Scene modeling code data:
** START **

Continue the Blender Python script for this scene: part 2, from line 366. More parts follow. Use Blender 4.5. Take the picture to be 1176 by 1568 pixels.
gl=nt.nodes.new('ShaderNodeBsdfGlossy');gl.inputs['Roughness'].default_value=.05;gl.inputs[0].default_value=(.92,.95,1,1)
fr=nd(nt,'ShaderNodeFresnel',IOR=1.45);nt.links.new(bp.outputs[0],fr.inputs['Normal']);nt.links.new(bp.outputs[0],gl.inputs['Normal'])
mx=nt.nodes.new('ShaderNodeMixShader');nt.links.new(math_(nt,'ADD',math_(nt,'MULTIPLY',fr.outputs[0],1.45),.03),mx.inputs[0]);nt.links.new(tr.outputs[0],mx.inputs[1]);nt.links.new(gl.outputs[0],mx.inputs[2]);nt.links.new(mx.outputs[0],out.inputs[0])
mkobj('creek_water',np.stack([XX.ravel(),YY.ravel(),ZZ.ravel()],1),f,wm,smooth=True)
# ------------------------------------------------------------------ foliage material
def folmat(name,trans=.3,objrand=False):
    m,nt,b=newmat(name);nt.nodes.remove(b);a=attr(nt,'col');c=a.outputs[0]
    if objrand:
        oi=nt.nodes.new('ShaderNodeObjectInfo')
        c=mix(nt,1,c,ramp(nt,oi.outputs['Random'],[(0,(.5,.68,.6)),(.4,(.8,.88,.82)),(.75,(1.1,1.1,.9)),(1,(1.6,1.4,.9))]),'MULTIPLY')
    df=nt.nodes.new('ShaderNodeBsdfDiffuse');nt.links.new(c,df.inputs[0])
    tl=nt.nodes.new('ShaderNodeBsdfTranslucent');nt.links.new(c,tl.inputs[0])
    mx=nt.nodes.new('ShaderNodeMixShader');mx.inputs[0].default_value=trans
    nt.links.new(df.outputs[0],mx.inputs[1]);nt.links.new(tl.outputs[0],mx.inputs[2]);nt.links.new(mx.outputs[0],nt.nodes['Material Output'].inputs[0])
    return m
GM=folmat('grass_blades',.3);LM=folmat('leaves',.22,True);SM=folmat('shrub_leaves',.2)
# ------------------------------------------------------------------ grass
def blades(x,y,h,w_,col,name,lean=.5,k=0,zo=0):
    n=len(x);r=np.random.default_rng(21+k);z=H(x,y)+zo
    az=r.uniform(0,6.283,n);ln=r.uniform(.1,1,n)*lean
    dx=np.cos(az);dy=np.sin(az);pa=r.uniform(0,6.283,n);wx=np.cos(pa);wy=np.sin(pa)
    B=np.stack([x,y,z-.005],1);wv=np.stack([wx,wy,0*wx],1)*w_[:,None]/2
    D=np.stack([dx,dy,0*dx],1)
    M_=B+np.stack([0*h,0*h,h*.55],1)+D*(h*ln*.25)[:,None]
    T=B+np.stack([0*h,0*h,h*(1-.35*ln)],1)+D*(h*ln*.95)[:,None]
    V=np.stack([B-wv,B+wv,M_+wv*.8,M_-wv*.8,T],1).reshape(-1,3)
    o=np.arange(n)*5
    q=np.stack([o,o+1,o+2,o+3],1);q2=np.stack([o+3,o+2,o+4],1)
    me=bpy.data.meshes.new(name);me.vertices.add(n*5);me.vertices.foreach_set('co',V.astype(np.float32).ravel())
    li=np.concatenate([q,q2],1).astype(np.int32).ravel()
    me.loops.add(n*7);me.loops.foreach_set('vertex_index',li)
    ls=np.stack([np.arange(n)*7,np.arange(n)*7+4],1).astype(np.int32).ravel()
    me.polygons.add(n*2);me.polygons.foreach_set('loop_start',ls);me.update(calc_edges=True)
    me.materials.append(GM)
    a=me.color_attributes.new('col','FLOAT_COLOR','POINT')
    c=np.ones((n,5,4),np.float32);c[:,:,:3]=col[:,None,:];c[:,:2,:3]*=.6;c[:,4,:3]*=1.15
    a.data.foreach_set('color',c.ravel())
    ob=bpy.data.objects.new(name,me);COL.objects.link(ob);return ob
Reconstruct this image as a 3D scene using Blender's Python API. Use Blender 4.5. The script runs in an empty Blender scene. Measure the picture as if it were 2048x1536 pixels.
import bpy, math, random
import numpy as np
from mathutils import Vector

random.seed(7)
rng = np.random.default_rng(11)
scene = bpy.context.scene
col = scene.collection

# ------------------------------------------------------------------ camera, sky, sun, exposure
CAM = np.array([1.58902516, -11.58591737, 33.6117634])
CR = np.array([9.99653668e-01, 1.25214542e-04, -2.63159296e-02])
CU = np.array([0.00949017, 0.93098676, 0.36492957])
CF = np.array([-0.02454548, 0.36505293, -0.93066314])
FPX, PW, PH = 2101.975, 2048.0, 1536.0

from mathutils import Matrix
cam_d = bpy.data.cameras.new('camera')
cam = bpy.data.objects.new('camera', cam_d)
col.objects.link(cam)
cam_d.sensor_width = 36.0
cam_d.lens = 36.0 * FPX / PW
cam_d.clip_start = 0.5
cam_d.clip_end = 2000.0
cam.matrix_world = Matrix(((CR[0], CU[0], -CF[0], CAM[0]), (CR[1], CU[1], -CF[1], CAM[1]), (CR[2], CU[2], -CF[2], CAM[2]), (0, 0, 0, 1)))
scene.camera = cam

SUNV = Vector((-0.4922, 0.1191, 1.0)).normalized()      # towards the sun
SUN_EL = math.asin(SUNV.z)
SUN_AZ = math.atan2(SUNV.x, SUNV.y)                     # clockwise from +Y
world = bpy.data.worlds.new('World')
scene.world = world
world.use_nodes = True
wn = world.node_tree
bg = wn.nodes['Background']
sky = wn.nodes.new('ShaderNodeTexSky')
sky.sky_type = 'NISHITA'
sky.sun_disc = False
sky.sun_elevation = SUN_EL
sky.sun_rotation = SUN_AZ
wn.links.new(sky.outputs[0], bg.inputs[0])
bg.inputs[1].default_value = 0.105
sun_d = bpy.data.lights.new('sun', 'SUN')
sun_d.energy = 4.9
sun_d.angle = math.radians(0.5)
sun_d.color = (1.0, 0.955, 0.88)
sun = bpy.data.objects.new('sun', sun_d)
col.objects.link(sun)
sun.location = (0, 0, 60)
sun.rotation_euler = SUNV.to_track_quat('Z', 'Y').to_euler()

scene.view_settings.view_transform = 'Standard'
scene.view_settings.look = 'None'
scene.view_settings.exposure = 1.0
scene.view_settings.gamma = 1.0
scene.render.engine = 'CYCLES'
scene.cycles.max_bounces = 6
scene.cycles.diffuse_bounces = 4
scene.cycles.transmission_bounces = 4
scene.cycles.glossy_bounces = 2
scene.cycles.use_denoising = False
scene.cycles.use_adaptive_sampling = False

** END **

PROBLEM DETAILS: In the listing above, locate the line containing "Reconstruct this image" and the line containing "scene.camera = cam", then transcribe both and every line between them verbatim.

EXERCISE SOLUTION:
Reconstruct this image as a 3D scene using Blender's Python API. Use Blender 4.5. The script runs in an empty Blender scene. Measure the picture as if it were 2048x1536 pixels.
import bpy, math, random
import numpy as np
from mathutils import Vector

random.seed(7)
rng = np.random.default_rng(11)
scene = bpy.context.scene
col = scene.collection

# ------------------------------------------------------------------ camera, sky, sun, exposure
CAM = np.array([1.58902516, -11.58591737, 33.6117634])
CR = np.array([9.99653668e-01, 1.25214542e-04, -2.63159296e-02])
CU = np.array([0.00949017, 0.93098676, 0.36492957])
CF = np.array([-0.02454548, 0.36505293, -0.93066314])
FPX, PW, PH = 2101.975, 2048.0, 1536.0

from mathutils import Matrix
cam_d = bpy.data.cameras.new('camera')
cam = bpy.data.objects.new('camera', cam_d)
col.objects.link(cam)
cam_d.sensor_width = 36.0
cam_d.lens = 36.0 * FPX / PW
cam_d.clip_start = 0.5
cam_d.clip_end = 2000.0
cam.matrix_world = Matrix(((CR[0], CU[0], -CF[0], CAM[0]), (CR[1], CU[1], -CF[1], CAM[1]), (CR[2], CU[2], -CF[2], CAM[2]), (0, 0, 0, 1)))
scene.camera = cam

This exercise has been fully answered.